The existing shareholders of the Company are invited to participate in the Rights Offering on a pro-rata basis in proportion to their holding of Common Shares of the Company as at the close of business on 14 November 2016 (the “Record Date”), but subject to any oversubscriptions and additional allocations in the event one or more shareholders do not subscribe for their full pro-rata share in the Rights Offering. For the avoidance of doubt, any shareholder may apply for additional Units in excess of its pro-rata holding of Common Shares of the Company as at the Record Date.
The Rights Offering is being undertaken in two tranches, and a shareholder may, in its sole discretion, elect to participate in Tranche 1 and/or Tranche 2 (each as defined below). Both Tranches are on identical terms save for (i) the Subscription Right (as defined in the Term Sheet (as defined below and attached hereto)) and (ii) the timeline in terms of duration of the application period and time for allocation, payment for and issuance of shares.
The two application periods (the "Application Periods") for the Rights Offering shall commence on 15 November 2016 at 08:00 CET and expire on (i) 15 November 2016 at 22:00 CET in respect of the first tranche (“Tranche 1”), and (ii) 29 November 2016 at 22:00 CET in respect of the second tranche (“Tranche 2”).
The conditions to completion of the Rights Offering are expected to be fulfilled on or about 21 November 2016 in relation to Tranche 1, and on or about 29 November 2016 in relation to Tranche 2, but at the latest by 7 December 2016. Assuming prompt fulfilment of the relevant completion conditions, delivery of the allocated Units is expected to take place through the facilities of the VPS to the manager of the Rights Offering (i) for Tranche 1, on or about 22 November 2016, and (ii) for Tranche 2, on or about 30 November 2016, in each case with OTC-registration in Norway in the name of the subscribing shareholder on the first business day thereafter.
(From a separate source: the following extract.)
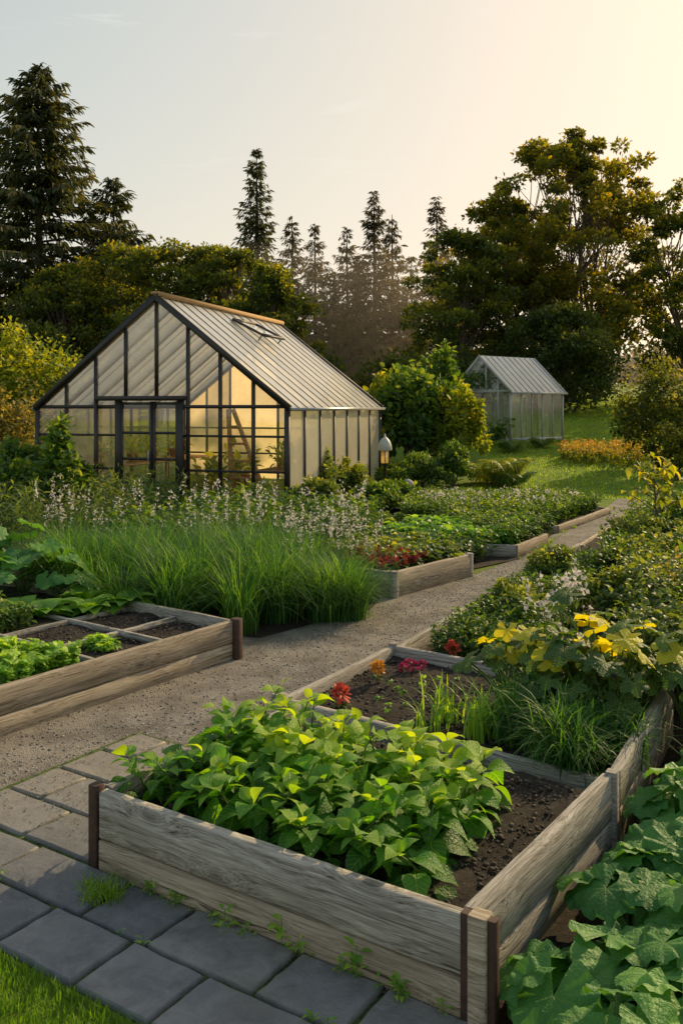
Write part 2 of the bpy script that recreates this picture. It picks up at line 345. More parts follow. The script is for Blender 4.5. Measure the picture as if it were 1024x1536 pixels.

The terms and conditions of the Rights Offering are set out in (1) the Application Agreement, including its Exhibit I, between the relevant shareholder, the Company and the manager of the Rights Offering, (ii) the term sheet dated 15 November 2016 (as revised if applicable) (the “Term Sheet”), and (iii) the investor presentation dated 15 November 2016 (the "Investor Presentation") (the Investor Presentation and the Term Sheet taken together, the "Rights Offering Materials"). The Rights Offering Materials are attached hereto.